Record list:
——

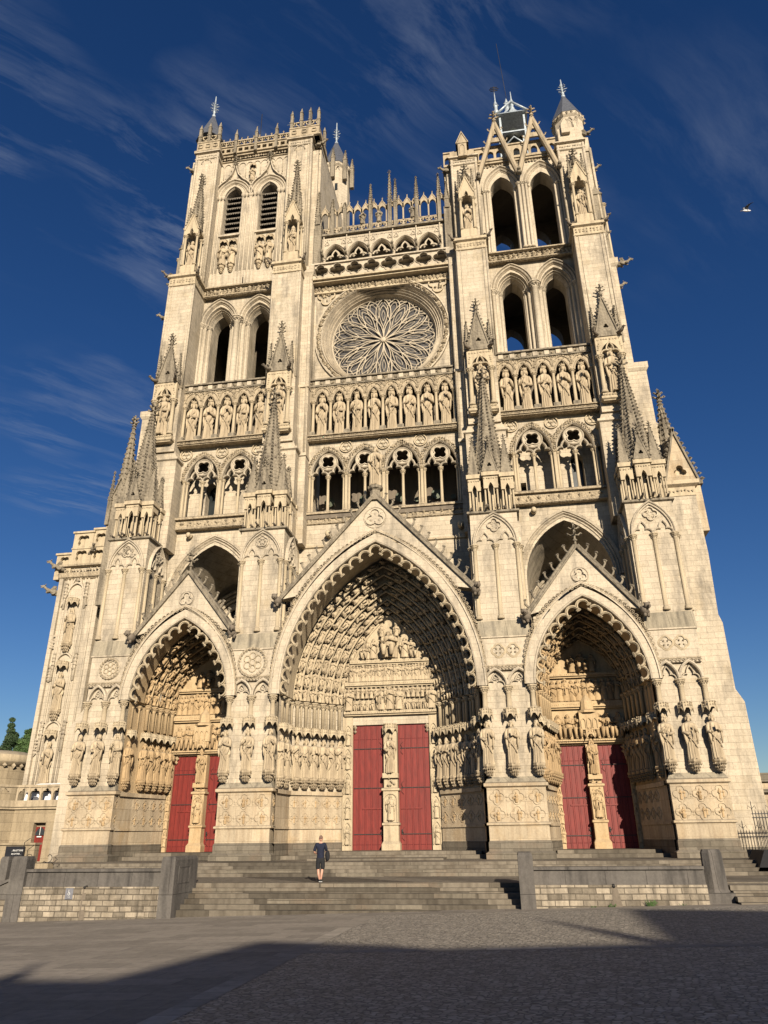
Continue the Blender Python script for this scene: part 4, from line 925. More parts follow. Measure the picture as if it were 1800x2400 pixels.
    for z0,hh_,n_,seat in regs['rows']:
        w_=regs['w'](z0+hh_*.5)-.12
        for i in range(n_):
            x=xc-w_+2*w_*(i+.5)/n_; sd+=1
            figure(Fi,x,ydoor-.24,z0,hh_*rnd.uniform(.9,1.0),rnd.uniform(-.5,.5),sd+int(xc)*3,seated=seat or False,segs=8,wide=.85 if seat else 1.1)
    for x,z,h_,se in regs['special']: figure(Fi,xc+x,ydoor-.34,z,h_,0,int(x*9)+3,seated=se,segs=10,wide=1.2)
    P(Fi,'tympanum_figures',st,Po)
    # doorway
    dw=jamb
    jx=regs['dj']
    for q in(-1,1):
        J=MB()
        J.box(xc+q*jx,xc+q*(a_in+.35),ydoor-.12,ydoor+.5,1.15,zl); 
        for k in range(5):
            zb=1.5+k*(zl-2.0)/5; F2=(zl-2.0)/5
            J.prof(archhole(xc+q*(jx+(a_in-jx)*.5),zb,zb+F2*.6,(a_in-jx)*.34,F2*.28,4),[(0,ydoor-.12),(0,ydoor-.2),(.05,ydoor-.2),(.05,ydoor-.12)])
            figure(J,xc+q*(jx+(a_in-jx)*.5),ydoor-.13,zb+.03,F2*.72,0,k+3,segs=7)
        for k in range(2): J.blob(xc+q*(jx-.14),ydoor-.05,doorz-.15-.25*k,.16-.04*k,.2)
        P(J,'door_jamb','ochre' if ochre else 'carved',Po)
    J=MB()
    J.box(xc-jx-.02,xc+jx+.02,ydoor-.06,ydoor+.5,doorz,zl)
    J.box(xc-a_in-.3,xc+a_in+.3,ydoor-.16,ydoor+.3,zl-.09,zl+.0)
    J.box(xc-a_in-.3,xc+a_in+.3,ydoor+.3,ydoor+.5,.9,zs+h_in+.5); P(J,'lintel','ochre' if ochre else 'ashlar_smooth',Po)
    # trumeau with its statue
    tw=regs['tw']; Tr=MB(); ty=ydoor-.15
    Tr.box(xc-tw-.06,xc+tw+.06,ty-.42,ydoor+.3,.9,1.55); Tr.frus((xc-tw-.06,xc+tw+.06,ty-.42,ydoor+.3,1.55),(xc-tw+.04,xc+tw-.04,ty-.3,ydoor+.3,1.72))
    Tr.box(xc-tw+.04,xc+tw-.04,ty-.3,ydoor+.3,1.7,4.55); band3(Tr,xc-tw+.04,xc+tw-.04,ty-.3,ydoor+.3,2.55,2.7,.07); band3(Tr,xc-tw+.04,xc+tw-.04,ty-.3,ydoor+.3,4.5,4.66,.09)
    Tr.box(xc-tw+.08,xc+tw-.08,ty-.2,ydoor+.3,4.6,doorz); figure(Tr,xc,ty-.30,2.85,1.45,0,5); Tr.prof(archhole(xc,2.75,4.0,tw-.12,.35,5),[(0,ty-.3),(0,ty-.38),(.06,ty-.38),(.06,ty-.3)])
    for k in range(34 if a0<4 else 10): Tr.blob(xc+rnd.uniform(-.28,.28),ty-.31,(rnd.uniform(2.8,5.1) if a0<4 else rnd.uniform(4.7,5.5)),.08,.4)
    sz=5.55 if a0>4 else 5.2; sh=2.35 if a0>4 else 2.0
    Tr.box(xc-tw+.02,xc+tw-.02,ty-.42,ydoor,sz-.28,sz)
    small_canopy(Tr,xc,ty-.2,sz+sh+.02,.66,.55)
    P(Tr,'trumeau','ochre' if ochre else 'carved',Po)
    put_statue((OCH if ochre else SAINTS)[2 if a0>4 else (5 if xc>0 else 6)],xc,ty-.3,sz,sh,0,{'left':'mitred bishop statue on the pillar between the left red doors','central':'standing teacher statue blessing on the pillar between the central red doors','right':'veiled mother statue with child on the pillar between the right red doors'}[name],'statues on the door pillars',1.0)
    if a0<4:
        c=MB(); c.box(xc-.55,xc+.55,ydoor-.75,ydoor,sz+sh+.5,sz+sh+1.5); c.lathe(xc,ydoor-.4,[(.62,sz+sh+1.5),(.62,sz+sh+1.62),(.4,sz+sh+1.7),(.36,sz+sh+2.2),(.05,sz+sh+2.6)],8,False,rot=PI/8)
        for k in(-1,0,1): c.prof(archhole(xc+k*.34,sz+sh+.6,sz+sh+.95,.11,.2,4),[(0,ydoor-.75),(0,ydoor-.82),(.04,ydoor-.82)])
        P(c,'canopy','ochre',Po)
    # doors
    for q in(-1,1):
        x0,x1=sorted((xc+q*tw,xc+q*jx)); D_=MB(); D_.box(x0,x1,ydoor+.14,ydoor+.24,1.2,doorz)
        nb=5; bw_=(x1-x0)/nb
        for k in range(nb): D_.box(x0+k*bw_+.012,x0+(k+1)*bw_-.012,ydoor+.10,ydoor+.15,1.22,doorz-.02)
        for k in range(nb+1): D_.box(x0+k*bw_-.03,x0+k*bw_+.03,ydoor+.075,ydoor+.12,1.22,doorz-.02)
        wx=x0 if q<0 else x1; 
        D_.box(x0+(x1-x0)*.30,x1-(x1-x0)*.02,ydoor+.05,ydoor+.12,3.5,3.58) if q<0 else D_.box(x0+(x1-x0)*.02,x1-(x1-x0)*.30,ydoor+.05,ydoor+.12,3.5,3.58)
        Do=P(D_,'door','red_paint')
        gr_=MB()
        for k in range(nb+1):
            for e_ in(-.045,.045): gr_.box(x0+k*bw_+e_-.009,x0+k*bw_+e_+.009,ydoor+.094,ydoor+.099,1.25,doorz-.05)
        for zz in (1.5,doorz-.9): gr_.box(x0+.03,x1-.03,ydoor+.094,ydoor+.099,zz,zz+.03)
        P(gr_,'board_grooves','red_gap',Do)
        I=MB()
        for f in (.12,.48,.80):
            I=MB()
            zz=1.22+(doorz-1.22)*f; I.box(x0+.08,x1-.05,ydoor+.055,ydoor+.085,zz-.024,zz+.024)
            e=x1-.2 if q<0 else x0+.2
            I.tube([(e,ydoor+.05,zz),(e-.1*q,ydoor+.05,zz+.22),(e+.05*q,ydoor+.05,zz+.38)],.011,4); I.tube([(e,ydoor+.05,zz),(e-.1*q,ydoor+.05,zz-.22),(e+.05*q,ydoor+.05,zz-.38)],.011,4)
            P(I,'hinge','iron',Do)
        hd=MB(); hx_=x1-.12 if q<0 else x0+.12; hd.box(hx_-.04,hx_+.04,ydoor+.03,ydoor+.08,2.1,2.35); hd.tube([(hx_,ydoor+.02,2.2),(hx_+.1*q,ydoor-.02,2.2)],.02,5); P(hd,'handle','iron',Do)
    # dark hollow behind, and inner threshold steps
    stp=MB(); stp.box(xc-a0-.1,xc+a0+.1,1.4,ydoor+.3,.6,1.03); stp.box(xc-a0+.4,xc+a0-.4,2.2,ydoor+.3,.7,1.21); P(stp,'threshold','steps',Po)
    return Po
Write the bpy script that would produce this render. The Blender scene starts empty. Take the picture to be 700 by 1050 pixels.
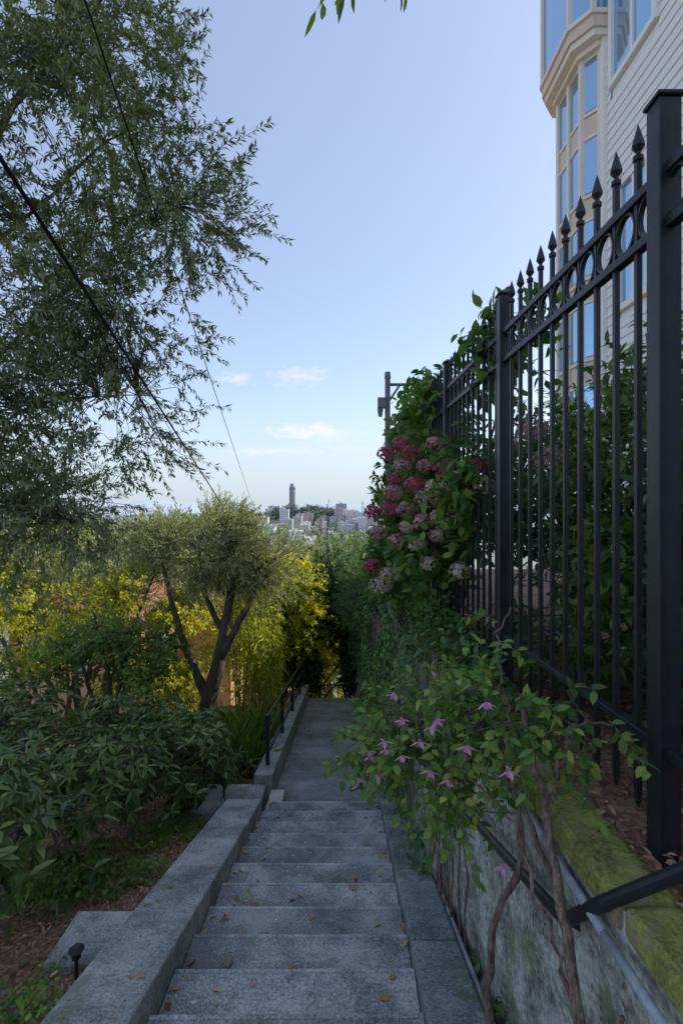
import bpy, math, random
import numpy as np
from mathutils import Vector, noise
R = np.random.RandomState(7); random.seed(7)
sc = bpy.context.scene
COL = sc.collection
LB=2.3   # foliage albedo scale

# ---------------------------------------------------------------- helpers
def empty(name):
    o = bpy.data.objects.new(name, None); COL.objects.link(o); return o
def link(name, me, parent=None, mats=(), smooth=False):
    for m in mats: me.materials.append(m)
    if smooth: me.polygons.foreach_set('use_smooth', [True]*len(me.polygons))
    o = bpy.data.objects.new(name, me); COL.objects.link(o)
    if parent is not None: o.parent = parent
    return o
def fastmesh(name, V, F, parent=None, mats=(), smooth=False, midx=None):
    me = bpy.data.meshes.new(name)
    V = np.asarray(V, dtype=np.float32)
    if not isinstance(F, list): F = [F]
    F = [np.asarray(f, dtype=np.int32) for f in F if len(f)]
    me.vertices.add(len(V)); me.vertices.foreach_set('co', V.ravel())
    nl = sum(f.size for f in F); npoly = sum(len(f) for f in F)
    me.loops.add(nl); me.polygons.add(npoly)
    me.loops.foreach_set('vertex_index', np.concatenate([f.ravel() for f in F]))
    tot = np.concatenate([np.full(len(f), f.shape[1], dtype=np.int32) for f in F])
    st = np.concatenate([[0], np.cumsum(tot)[:-1]]).astype(np.int32)
    me.polygons.foreach_set('loop_start', st)
    try: me.polygons.foreach_set('loop_total', tot)
    except Exception: pass
    if midx is not None: me.polygons.foreach_set('material_index', np.asarray(midx, dtype=np.int32))
    me.update(calc_edges=True); me.validate()
    return link(name, me, parent, mats, smooth)
def unit(a):
    return a/np.maximum(np.linalg.norm(a, axis=-1, keepdims=True), 1e-9)

class MB:
    def __init__(s): s.v=[]; s.f=[]; s.m=[]
    def box(s, x0,x1,y0,y1,z0,z1, m=0, fn=None):
        b=len(s.v)
        pts=[(x,y,z) for z in (z0,z1) for (x,y) in ((x0,y0),(x1,y0),(x1,y1),(x0,y1))]
        if fn: pts=[fn(*p) for p in pts]
        s.v+=pts
        for q in ((3,2,1,0),(4,5,6,7),(0,1,5,4),(1,2,6,5),(2,3,7,6),(3,0,4,7)):
            s.f.append(tuple(b+i for i in q)); s.m.append(m)
    def prism(s, poly, z0, z1, m=0):
        b=len(s.v); n=len(poly)
        s.v+=[(x,y,z0) for x,y in poly]+[(x,y,z1) for x,y in poly]
        s.f.append(tuple(b+i for i in reversed(range(n)))); s.m.append(m)
        s.f.append(tuple(b+n+i for i in range(n))); s.m.append(m)
        for i in range(n):
            j=(i+1)%n; s.f.append((b+i,b+j,b+n+j,b+n+i)); s.m.append(m)
    def cyl(s, p, q, r0, r1=None, n=10, m=0):
        r1 = r0 if r1 is None else r1
        p=Vector(p); q=Vector(q); t=(q-p).normalized()
        a=t.orthogonal().normalized(); c=t.cross(a); b=len(s.v)
        for k in range(n):
            an=2*math.pi*k/n; d=a*math.cos(an)+c*math.sin(an); s.v.append(tuple(p+d*r0))
        for k in range(n):
            an=2*math.pi*k/n; d=a*math.cos(an)+c*math.sin(an); s.v.append(tuple(q+d*r1))
        for k in range(n):
            j=(k+1)%n; s.f.append((b+k,b+j,b+n+j,b+n+k)); s.m.append(m)
        s.f.append(tuple(b+i for i in reversed(range(n)))); s.m.append(m)
        s.f.append(tuple(b+n+i for i in range(n))); s.m.append(m)
    def lathe(s, c, prof, n=12, m=0):
        b=len(s.v)
        for r,z in prof:
            for k in range(n):
                an=2*math.pi*k/n; s.v.append((c[0]+r*math.cos(an), c[1]+r*math.sin(an), c[2]+z))
        for i in range(len(prof)-1):
            for k in range(n):
                j=(k+1)%n; s.f.append((b+i*n+k,b+i*n+j,b+(i+1)*n+j,b+(i+1)*n+k)); s.m.append(m)
    def obj(s, name, parent=None, mats=(), bevel=0, smooth=False):
        me=bpy.data.meshes.new(name); me.from_pydata(s.v,[],s.f); me.update()
        o=link(name,me,parent,mats,smooth)
        me.polygons.foreach_set('material_index', s.m)
        if bevel:
            md=o.modifiers.new('bevel','BEVEL'); md.width=bevel; md.segments=2; md.limit_method='ANGLE'
        return o

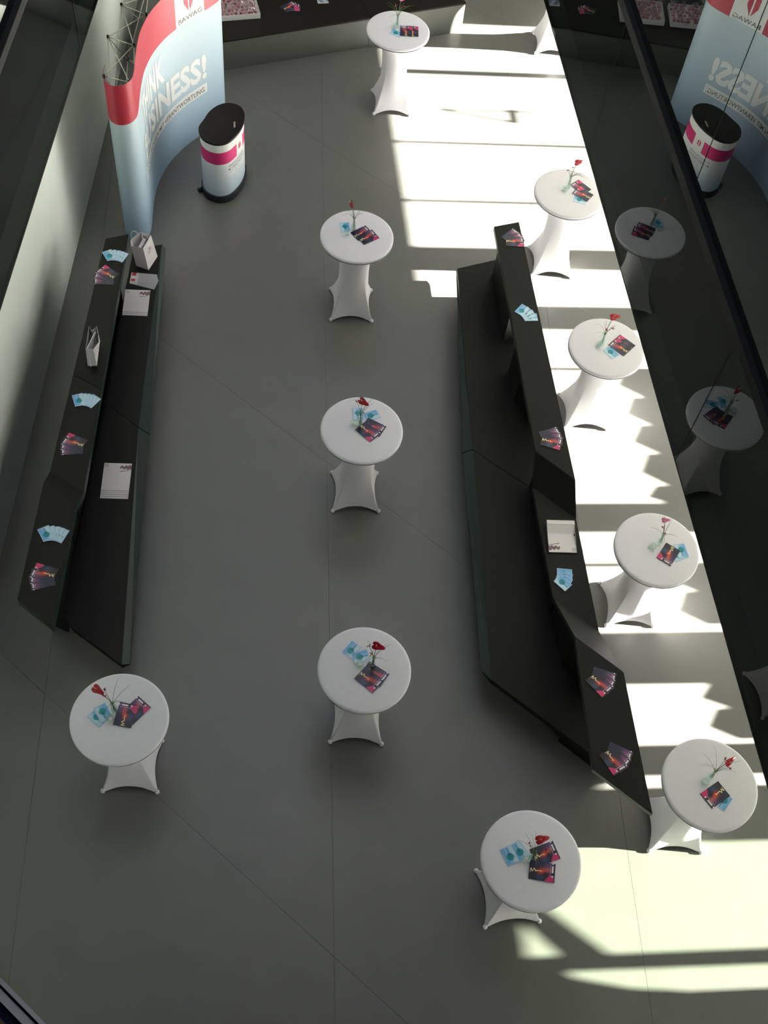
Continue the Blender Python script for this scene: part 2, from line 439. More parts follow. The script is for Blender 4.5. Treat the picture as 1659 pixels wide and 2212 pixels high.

——

Prompt:
Repeat exactly, and only, the entries from the line with "Write the bpy" through the line with "foliage albedo scale". Pictures are skipped.

Exercise result:
Write the bpy script that would produce this render. The Blender scene starts empty. Take the picture to be 700 by 1050 pixels.
import bpy, math, random
import numpy as np
from mathutils import Vector, noise
R = np.random.RandomState(7); random.seed(7)
sc = bpy.context.scene
COL = sc.collection
LB=2.3   # foliage albedo scale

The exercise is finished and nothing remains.